New York Times Company Reports Increase In Profit, Fall In Revenue

NYT Has Good News And Bad News
People pass the New York Times building in New York, Wednesday, Oct. 10, 2012. The New York Times Co.'s stock rose on Thursday, Oct. 11, 2012, after an analyst raised his rating and price target on the shares. (AP Photo/Richard Drew)
People pass the New York Times building in New York, Wednesday, Oct. 10, 2012. The New York Times Co.'s stock rose on Thursday, Oct. 11, 2012, after an analyst raised his rating and price target on the shares. (AP Photo/Richard Drew)

By Jennifer Saba

Aug 1 (Reuters) - New York Times Co reported on Thursday that second-quarter revenue fell almost 1 percent as gains in subscriptions to its flagship and other newspapers could not offset declines in advertising.

But the company, which publishes its namesake newspaper, the Boston Globe and the Worcester Telegram & Gazette, also posted a better-than-expected profit, and its shares rose 2 percent in morning trading.

Advertising revenue - both print and digital - fell 6 percent from a year earlier to $207.4 million.

The company, as well as the entire newspaper industry, is battling against a relentless decline in advertising - once a primary source of revenue for most newspapers.

To combat the decline, New York Times Co has rolled out a subscription model for its digital products to tap a new revenue stream.
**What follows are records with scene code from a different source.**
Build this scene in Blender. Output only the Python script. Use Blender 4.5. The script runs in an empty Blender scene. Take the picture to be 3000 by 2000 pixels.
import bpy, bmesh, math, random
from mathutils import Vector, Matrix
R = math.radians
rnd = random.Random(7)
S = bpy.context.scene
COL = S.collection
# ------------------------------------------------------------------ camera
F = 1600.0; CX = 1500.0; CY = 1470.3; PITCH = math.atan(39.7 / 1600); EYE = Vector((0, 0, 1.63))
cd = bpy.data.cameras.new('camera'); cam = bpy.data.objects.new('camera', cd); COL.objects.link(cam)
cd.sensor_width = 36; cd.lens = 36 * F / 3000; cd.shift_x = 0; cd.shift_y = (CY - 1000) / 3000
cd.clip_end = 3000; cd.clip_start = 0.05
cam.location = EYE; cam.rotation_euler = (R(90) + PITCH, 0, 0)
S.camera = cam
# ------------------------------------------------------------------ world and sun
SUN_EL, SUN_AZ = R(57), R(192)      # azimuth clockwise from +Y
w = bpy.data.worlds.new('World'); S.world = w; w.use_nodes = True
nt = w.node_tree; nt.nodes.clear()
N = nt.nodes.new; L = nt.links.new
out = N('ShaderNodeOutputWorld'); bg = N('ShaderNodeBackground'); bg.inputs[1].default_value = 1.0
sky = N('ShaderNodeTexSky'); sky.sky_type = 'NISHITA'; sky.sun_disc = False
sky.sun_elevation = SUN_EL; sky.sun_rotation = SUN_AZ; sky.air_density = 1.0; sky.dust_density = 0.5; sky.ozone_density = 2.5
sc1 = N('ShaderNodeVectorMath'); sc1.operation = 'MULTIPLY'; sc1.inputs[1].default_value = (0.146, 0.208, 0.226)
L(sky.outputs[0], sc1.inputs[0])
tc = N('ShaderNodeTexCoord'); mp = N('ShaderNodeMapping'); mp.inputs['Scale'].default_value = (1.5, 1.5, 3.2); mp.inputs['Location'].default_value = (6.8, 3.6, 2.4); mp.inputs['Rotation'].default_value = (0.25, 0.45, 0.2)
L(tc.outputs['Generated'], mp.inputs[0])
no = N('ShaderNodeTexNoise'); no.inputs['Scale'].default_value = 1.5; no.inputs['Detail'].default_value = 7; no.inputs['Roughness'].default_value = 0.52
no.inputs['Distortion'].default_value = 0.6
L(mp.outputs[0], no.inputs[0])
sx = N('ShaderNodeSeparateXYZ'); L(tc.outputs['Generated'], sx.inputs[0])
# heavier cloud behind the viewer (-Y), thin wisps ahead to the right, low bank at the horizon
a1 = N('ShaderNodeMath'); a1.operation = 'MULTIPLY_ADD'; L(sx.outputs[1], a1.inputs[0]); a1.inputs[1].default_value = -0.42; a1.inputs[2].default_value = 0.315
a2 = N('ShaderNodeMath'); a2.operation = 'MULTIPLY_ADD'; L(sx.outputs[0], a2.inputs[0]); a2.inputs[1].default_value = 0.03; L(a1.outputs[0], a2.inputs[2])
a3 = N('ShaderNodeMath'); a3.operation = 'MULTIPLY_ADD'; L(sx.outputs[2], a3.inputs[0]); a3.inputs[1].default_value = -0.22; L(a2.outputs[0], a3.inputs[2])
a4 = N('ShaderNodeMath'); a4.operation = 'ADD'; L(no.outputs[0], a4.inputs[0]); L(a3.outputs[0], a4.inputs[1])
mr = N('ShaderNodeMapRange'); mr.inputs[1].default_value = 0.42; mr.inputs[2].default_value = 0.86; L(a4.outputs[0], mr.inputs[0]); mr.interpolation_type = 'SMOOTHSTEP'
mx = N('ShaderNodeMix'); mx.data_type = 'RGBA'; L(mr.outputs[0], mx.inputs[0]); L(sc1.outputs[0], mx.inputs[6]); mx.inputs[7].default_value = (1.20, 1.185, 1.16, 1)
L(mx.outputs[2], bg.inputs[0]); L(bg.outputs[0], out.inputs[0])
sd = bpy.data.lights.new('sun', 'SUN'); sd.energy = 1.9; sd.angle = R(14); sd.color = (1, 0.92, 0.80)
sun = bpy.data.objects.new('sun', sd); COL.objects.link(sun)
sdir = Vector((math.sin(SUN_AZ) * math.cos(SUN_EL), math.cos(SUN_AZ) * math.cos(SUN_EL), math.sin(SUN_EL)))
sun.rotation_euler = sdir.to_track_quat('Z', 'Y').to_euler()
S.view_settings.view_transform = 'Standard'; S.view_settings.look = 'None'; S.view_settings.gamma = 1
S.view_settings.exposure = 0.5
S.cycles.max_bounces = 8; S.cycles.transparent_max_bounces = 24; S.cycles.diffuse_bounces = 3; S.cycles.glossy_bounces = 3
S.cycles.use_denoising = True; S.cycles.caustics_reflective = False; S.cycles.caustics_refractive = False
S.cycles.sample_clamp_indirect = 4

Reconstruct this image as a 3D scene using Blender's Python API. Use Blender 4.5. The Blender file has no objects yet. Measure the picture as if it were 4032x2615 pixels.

Circulation revenue rose 5 percent to $245.1 million in the second quarter, including paid digital subscriptions at its flagship and Boston Globe properties.

Circulation revenue now accounts for half of New York Times Co's total revenue.

Total revenue for the second quarter was $485.4 million, below analysts' average estimate of $487.43 million, according to Thomson Reuters I/B/E/S.

At the New York Times newspaper and its international edition, once known as the International Herald Tribune, digital-only subscriptions increased 35 percent from a year earlier to 699,000.

The drop in advertising revenue in the second quarter was less than first quarter's 11.2 percent. But it is unclear if the decline will continue to moderate. The company forecast that third-quarter advertising trends will be volatile.

"The increase in operating profit reflects the ongoing evolution of our digital subscription initiatives on the circulation side, the moderation of revenue declines on the advertising side, and the continued focus on managing costs," New York Times Co Chief Executive Mark Thompson said in a statement.

Operating profit rose 21 percent to $53.4 million.

Excluding one-time items, it earned 14 cents a share, beating analysts' average estimate by 2 cents.

The company is currently shopping the Boston Globe and its sister Worcester Telegram & Gazette. In its heyday, New York Times Co had TV, radio, magazines, dozens of newspapers and stakes in sports ventures.